Las personas que siempre habían perseguido y oprimido a los patriotas catalanes son las mismas que han empezado la sublevación en España y que han inundado el país de tropas extranjeras. Los que han prohibido la lengua catalana obligan ahora al pueblo español a obedecer la voz de mando en lenguas extranjeras. Son lógicos a su modo: quien odia la libertad del hombre, desprecia los derechos y la libertad de pueblos enteros... La República ha reconocido la autonomía de Cataluña, y hoy, agrupados en torno a la República, todos los pueblos de la península en las filas de un solo ejército, luchan por la independencia espiritual y territorial de la España republicana.

Companys habla —y las ovaciones le interrumpen– de los grandes esfuerzos que ha de realizar el pueblo catalán en la presente guerra, de los esfuerzos decisivos, de los que depende la victoria. Habla de los derrotistas, de los cuales hay que limpiar la retaguardia, habla de los fascistas y reaccionarios que, habiéndose aún mantenido en la

Cataluña republicana, han cambiado de color, se han emboscado y disimuladamente siembran el pánico, el descontento y las provocaciones.

—¡Cuidado, señores! No creáis que hemos olvidado vuestras fisonomías fascistas. Os reconoceremos y os cortaremos las alas. Vuestro tiempo ha pasado. Acabó para siempre en los históricos combates del 18 de julio del año 36. Nos mantenemos vigilantes y con todas las fuerzas del pueblo catalán cerraremos el camino a las maquinaciones de la reacción.

Le responde una tempestad de aplausos de la plaza y de cuantos escuchan en las calles el discurso, radiado. Las mujeres agitan los pañuelos, los hombres arrojan al aire sombreros y boinas. Los catalanes apoyan a su presidente. Barcelona ofrece un aspecto seguro, alegre orgulloso, aunque en exceso despreocupado.

El pueblo español mira con esperanza a Cataluña. A medida que se ha ido reduciendo el territorio de la España antifascista que se defiende, el peso específico que corresponde a Cataluña, ya sin esto muy grande, aumenta cada vez más.

Ahora Cataluña constituye más de la tercera parte del territorio republicano libre. Su industria representa las dos terceras partes de toda la industria que ha quedado en manos de la República.

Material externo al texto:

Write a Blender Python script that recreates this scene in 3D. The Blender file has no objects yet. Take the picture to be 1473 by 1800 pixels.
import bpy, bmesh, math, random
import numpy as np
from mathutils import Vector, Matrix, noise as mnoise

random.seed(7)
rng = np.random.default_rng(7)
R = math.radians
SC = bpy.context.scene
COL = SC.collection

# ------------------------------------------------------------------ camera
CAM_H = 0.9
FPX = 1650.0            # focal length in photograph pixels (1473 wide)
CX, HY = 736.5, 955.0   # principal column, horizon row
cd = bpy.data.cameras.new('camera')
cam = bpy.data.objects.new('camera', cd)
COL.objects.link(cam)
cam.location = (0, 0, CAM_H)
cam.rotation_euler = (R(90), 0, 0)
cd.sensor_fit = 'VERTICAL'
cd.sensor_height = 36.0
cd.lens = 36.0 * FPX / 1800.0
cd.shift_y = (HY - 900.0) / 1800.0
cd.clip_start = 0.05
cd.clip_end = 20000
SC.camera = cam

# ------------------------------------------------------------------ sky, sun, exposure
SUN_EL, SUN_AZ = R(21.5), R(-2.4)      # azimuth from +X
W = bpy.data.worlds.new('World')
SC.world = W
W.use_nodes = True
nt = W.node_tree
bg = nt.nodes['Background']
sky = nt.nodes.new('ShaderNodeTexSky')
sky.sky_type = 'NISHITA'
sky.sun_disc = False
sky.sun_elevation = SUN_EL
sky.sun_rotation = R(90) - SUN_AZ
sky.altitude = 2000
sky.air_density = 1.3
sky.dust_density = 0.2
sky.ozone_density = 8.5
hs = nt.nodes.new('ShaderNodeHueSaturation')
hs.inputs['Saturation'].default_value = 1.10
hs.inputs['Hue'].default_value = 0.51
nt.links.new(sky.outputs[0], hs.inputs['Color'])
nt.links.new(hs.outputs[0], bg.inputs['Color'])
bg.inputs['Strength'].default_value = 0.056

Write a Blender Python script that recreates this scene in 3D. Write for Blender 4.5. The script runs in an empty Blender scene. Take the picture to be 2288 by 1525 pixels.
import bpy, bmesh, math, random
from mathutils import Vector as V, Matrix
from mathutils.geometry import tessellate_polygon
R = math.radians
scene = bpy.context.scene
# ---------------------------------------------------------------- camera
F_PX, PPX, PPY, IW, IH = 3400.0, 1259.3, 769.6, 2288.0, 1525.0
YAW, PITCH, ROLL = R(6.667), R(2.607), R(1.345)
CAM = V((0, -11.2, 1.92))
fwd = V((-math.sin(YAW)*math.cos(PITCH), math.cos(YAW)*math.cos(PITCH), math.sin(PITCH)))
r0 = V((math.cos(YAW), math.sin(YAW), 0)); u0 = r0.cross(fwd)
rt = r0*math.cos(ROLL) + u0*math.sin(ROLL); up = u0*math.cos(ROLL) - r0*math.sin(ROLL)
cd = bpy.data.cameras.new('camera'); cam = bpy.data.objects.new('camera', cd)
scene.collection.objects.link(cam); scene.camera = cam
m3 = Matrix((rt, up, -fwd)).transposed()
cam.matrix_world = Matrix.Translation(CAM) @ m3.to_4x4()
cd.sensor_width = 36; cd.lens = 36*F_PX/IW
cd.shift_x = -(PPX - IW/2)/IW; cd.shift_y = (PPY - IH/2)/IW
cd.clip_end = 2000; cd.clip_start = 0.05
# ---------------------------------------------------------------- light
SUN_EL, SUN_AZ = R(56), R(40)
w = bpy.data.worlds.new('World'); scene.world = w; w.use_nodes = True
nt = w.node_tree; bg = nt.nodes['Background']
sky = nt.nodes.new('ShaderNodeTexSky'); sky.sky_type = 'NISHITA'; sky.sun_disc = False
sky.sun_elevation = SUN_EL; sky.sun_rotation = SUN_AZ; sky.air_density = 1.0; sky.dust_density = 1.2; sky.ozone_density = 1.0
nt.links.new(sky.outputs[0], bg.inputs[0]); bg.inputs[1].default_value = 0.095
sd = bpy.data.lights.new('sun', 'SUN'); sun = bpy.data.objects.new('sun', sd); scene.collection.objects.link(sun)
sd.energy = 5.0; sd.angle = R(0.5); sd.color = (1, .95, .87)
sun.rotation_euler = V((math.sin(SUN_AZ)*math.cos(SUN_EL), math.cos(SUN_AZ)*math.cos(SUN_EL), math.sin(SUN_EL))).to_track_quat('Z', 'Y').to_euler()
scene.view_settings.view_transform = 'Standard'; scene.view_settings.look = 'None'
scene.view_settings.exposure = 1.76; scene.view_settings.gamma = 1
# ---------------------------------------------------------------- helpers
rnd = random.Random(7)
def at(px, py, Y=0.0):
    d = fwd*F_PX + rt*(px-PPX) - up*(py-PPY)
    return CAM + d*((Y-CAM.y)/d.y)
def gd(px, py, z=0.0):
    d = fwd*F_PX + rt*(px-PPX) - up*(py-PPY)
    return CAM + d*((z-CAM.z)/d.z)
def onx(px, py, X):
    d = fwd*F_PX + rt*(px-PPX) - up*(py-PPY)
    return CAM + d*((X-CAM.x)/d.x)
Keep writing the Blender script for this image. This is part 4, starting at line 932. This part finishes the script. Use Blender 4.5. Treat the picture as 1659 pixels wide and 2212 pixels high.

Aquí viven los dos tercios de todo el proletariado español no aplastado por los fascistas, entre ellos ochenta y cinco mil metalúrgicos, más de un cuarto de millón de tejedores, decenas de miles de obreros del transporte, ebanistas, curtidores, químicos.

Cataluña posee una potente agricultura con tendencia a la exportación: almendras, avellanas, aceite de oliva de la mejor clase, frutas, vino, corcho. Hay, aquí, riquezas minerales: potasa, zinc, estaño, un poco de carbón de piedra.

Aquí hay un gran tráfico portuario, con el puerto de Barcelona, de importancia mundial. Por aquí pasan tres grandes líneas de ferrocarril.

Sólo a través de Cataluña, la España republicana se halla ahora enlazada por tierra con el mundo exterior. En pocas palabras: Cataluña puede sostener la guerra en el aspecto técnico, financiero y político-geográfico.

Dicho aún de manera más breve y franca: Cataluña puede salvar del fascismo a la República y salvarse a sí misma. Puede hundir a la República y hundirse a sí misma.